I’m having a problem with high latency players jumping around a lot.
Originally, I would extrapolate your position when a message came in. I would then do a lerp over some fixed amount of time between your current visual position and your new extrapolated position.
This is accurate in that you see where the object currently is. The problem is that when you suddenly change directions there is a hop.
Suppose I am moving y+10 per second and 100 milliseconds later I move y-10 per second. If the sender’s plus my own latency is 1 second, I would see that object 10 units up, then 100 milliseconds 10 units down. A huge hop.
I thought about this a long time and I came up with what I call slippery tail interpolation, although likely this isn’t novel and there’s a real name for it. But it just gives me the impression of holding onto a snake with oil on its tail and the tail keeps moving around.
I keep a transformation history of your position, orientation, and velocity for the last second. I also locally update your transformations based on your current velocity, acceleration, and rotational velocity. However, when a network message arrives, this negates part of the history (the slippery tail). So I recompute where you should have been over that amount of time, and rewrite history. My movement is complex, with a maximum velocity and a constant rotation which changes your thrust angle. I can’t think of any mathematical way to calculate your final position, so I just integrate over a fixed timestep.
Visually, I lag behind by half the sender’s average ping plus half your own average ping.
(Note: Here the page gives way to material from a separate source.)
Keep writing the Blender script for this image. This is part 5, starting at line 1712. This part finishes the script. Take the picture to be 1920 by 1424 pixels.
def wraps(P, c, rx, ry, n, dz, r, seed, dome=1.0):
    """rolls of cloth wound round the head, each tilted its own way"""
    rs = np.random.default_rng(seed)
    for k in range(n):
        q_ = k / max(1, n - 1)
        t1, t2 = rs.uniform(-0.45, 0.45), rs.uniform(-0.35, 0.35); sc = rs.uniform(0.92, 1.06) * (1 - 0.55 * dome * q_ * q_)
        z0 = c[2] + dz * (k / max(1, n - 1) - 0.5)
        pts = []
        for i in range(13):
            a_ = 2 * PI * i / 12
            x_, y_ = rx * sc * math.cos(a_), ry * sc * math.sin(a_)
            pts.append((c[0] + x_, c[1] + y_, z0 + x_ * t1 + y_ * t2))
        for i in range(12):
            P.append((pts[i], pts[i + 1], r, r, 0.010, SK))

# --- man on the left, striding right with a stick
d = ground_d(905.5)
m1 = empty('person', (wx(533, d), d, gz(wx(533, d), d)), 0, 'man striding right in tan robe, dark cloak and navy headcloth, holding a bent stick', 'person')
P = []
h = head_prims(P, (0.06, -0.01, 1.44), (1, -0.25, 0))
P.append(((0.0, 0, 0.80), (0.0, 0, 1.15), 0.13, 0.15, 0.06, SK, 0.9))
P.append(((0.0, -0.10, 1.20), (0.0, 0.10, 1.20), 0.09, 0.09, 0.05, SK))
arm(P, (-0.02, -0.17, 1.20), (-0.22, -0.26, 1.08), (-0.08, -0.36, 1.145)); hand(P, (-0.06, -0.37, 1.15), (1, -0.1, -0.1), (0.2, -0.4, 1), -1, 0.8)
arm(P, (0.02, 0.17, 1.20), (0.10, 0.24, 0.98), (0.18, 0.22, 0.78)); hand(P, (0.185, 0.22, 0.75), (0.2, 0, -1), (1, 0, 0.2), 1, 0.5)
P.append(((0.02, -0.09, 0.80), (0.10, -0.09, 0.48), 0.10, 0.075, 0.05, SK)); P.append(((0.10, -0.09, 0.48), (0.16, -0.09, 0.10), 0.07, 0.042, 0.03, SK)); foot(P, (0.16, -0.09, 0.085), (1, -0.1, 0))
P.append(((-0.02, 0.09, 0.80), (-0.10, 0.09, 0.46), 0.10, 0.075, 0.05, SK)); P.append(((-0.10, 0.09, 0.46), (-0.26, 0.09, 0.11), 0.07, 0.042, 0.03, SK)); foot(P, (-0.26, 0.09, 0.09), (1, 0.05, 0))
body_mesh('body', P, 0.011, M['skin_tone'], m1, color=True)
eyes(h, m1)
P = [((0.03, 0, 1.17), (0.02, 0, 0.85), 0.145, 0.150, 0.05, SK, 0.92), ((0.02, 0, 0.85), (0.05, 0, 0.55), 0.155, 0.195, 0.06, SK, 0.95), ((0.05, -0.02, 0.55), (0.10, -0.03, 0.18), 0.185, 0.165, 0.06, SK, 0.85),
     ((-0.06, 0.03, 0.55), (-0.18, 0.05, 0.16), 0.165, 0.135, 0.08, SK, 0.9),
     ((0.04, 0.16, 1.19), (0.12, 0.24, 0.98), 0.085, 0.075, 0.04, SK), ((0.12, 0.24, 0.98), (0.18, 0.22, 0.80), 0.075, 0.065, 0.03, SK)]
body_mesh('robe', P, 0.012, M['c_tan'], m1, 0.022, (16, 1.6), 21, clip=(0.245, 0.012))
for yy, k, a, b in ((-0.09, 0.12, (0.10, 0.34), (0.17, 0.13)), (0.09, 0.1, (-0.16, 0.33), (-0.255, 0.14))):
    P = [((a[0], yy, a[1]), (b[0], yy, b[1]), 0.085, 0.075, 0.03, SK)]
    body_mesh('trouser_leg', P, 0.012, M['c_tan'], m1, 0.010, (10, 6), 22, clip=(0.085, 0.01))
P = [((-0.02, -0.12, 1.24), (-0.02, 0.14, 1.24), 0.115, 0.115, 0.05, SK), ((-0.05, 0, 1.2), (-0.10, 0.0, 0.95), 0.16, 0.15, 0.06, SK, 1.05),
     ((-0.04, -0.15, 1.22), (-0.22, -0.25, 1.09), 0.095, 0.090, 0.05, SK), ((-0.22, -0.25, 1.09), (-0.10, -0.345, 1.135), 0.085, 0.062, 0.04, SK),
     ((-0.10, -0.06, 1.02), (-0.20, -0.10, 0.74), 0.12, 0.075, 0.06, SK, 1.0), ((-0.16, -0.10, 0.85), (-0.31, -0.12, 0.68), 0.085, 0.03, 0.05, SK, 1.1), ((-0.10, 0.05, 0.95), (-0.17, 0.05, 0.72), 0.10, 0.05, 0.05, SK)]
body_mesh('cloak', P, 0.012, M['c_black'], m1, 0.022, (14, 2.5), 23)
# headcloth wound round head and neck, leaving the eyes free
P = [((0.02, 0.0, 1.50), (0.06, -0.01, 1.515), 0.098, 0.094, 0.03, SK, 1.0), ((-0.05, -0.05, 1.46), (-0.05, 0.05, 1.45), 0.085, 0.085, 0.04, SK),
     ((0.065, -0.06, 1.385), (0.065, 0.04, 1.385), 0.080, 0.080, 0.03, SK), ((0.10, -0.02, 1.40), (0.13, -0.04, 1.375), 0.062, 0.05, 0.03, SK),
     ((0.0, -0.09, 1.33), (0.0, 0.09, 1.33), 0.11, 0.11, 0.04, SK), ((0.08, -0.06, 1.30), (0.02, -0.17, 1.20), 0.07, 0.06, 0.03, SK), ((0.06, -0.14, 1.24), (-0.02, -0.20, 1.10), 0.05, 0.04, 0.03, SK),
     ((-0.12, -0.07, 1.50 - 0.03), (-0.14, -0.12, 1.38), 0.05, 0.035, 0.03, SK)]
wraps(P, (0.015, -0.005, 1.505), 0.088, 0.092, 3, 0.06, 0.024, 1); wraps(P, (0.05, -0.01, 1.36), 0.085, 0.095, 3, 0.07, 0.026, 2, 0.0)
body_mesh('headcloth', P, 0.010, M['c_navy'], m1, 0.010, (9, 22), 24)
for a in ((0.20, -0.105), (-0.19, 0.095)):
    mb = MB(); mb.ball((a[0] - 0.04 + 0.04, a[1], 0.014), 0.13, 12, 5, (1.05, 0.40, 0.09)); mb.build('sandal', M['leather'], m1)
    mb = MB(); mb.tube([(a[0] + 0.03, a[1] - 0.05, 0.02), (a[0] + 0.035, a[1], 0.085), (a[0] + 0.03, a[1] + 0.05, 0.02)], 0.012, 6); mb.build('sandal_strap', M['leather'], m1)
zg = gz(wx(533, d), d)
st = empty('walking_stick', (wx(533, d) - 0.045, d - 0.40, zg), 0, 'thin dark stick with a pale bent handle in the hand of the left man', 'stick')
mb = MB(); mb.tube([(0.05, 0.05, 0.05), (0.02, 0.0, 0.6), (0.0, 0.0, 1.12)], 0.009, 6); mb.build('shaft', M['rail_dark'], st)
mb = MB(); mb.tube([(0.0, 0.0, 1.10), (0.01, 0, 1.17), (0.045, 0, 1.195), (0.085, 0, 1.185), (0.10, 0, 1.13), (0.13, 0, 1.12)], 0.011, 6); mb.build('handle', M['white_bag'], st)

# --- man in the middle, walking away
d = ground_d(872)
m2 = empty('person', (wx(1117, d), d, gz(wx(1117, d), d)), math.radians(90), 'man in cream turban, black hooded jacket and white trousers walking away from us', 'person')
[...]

This is the edge of the tail, just before the slippery part. So as history is rewritten, it is not likely to change what you see, only what you will see, and hence there is no popping around. However, if due to ping variances a message is so far in the past that it changes what we see, then I do linear interpolation.
Hopefully this will work. The hard part is going to be testing it. I’m also a little concerned that if you see everything slightly in the past it’s going to make gameplay less accurate. I might have a tweak where I move up the tail a bit so there’s some hopping but then visual positions are more accurate. Another possibility is to hit detection based on your past state.